After AFI, she made a couple of shorts of her own, which she used to raise money ($8 million) for her first feature. It was at this point that she first demonstrated a talent for making unexpected but fortuitous choices: She cast Theron, then considered more of a pin-up than a serious actress, as the film's lead, the decidedly unsexy serial killer Aileen Wuornos. "I said to her, 'You know, you're absolutely f—ing crazy,' " remembers Theron of her conversation with Jenkins over her casting. "Nobody else would have done that. It was very, very unusual. She looked at me in a way that nobody has ever looked at me."
Courtesy of Warner Bros. Entertainment
Jenkins (left) with Gadot on the Italy set of Warner Bros.' $150 million Wonder Woman.
The film became such a breakout success that dream opportunities began falling into Jenkins' lap. Famed test pilot Chuck Yeager approached her to make a movie about his life story, but she opted to develop it independently rather than at a studio, and it eventually fell apart. Then she was set to team with Ryan Gosling on an indie drama titled I Am Superman (no relation to the DC Universe). But she got pregnant with her now-8-year-old son (she's married to travel writer Sam Sheridan; the three live in Santa Monica, where Jon Favreau is a neighbor), and it got put on hold (she still plans to make the movie with Gosling). Instead, she started directing TV shows — a much less time-consuming job for a new mom — including that pilot for The Killing, which drew critical raves and earned Jenkins an Emmy nomination.
At one point, Jenkins was attached to direct Marvel's Thor: The Dark World, the critical misfire that Alan Taylor wound up shooting after Jenkins left the project (it ended up grossing $645 million worldwide). She won't say what transpired with that film but will talk more generally about a certain unnamed tentpole that she ultimately walked away from (rhymes with "s'more"). "There have been things that have crossed my path that seemed like troubled projects," she says. "And I thought, 'If I take this, it'll be a big disservice to women. If I take this knowing it's going to be trouble and then it looks like it was me, that's going to be a problem. If they do it with a man, it will just be yet another mistake that the studio made.
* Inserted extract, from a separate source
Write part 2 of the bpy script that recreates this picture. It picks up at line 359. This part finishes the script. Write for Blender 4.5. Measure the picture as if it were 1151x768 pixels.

But with me, it's going to look like I dropped the ball, and it's going to send a very bad message.' So I've been very careful about what I take for that reason."
Photographed by Miller Mobley
"I can't take on the history of 50 percent of the population just because I'm a woman," says Jenkins.
The problem is that tentpole opportunities for women — or any movie directing jobs, for that matter — are still pretty rare … and getting rarer. Despite an increased spotlight on diversity and inclusion, female filmmakers actually lost ground in 2016. Women made up just 7 percent of all directors on the top 250 films, a 2 percent decline from 2015, according to San Diego State University's Celluloid Ceiling report. That downward trajectory puzzles Jenkins. "I'm sure there's a long history of belief that certain jobs are masculine," says Jenkins. "But why a director would fall into that [category] makes me very confused. Because it feels like a very natural job for a woman. It's incredibly maternal in a way. You're caretaking all of these sorts of things."
But around the same time Marvel was making its sequel about the Norse god with the big hammer, Warner Bros. was trying to figure out what to do with its greatest untapped superhero resource. The studio had been toying with the idea of making a big-screen Wonder Woman for decades, with producer Joel Silver going through at least a half-dozen screenwriters (including Joss Whedon) looking for a greenlight-able script (until Silver was relieved of the brand when Diane Nelson was named entertainment president and tasked with shaking up the studio's comic book development). At one point in 2010, there was an effort to bring Wonder Woman back to TV for the first time since Lynda Carter wore the tiara on ABC in the 1970s, with David E. Kelley writing a pilot for NBC. But that never panned out either.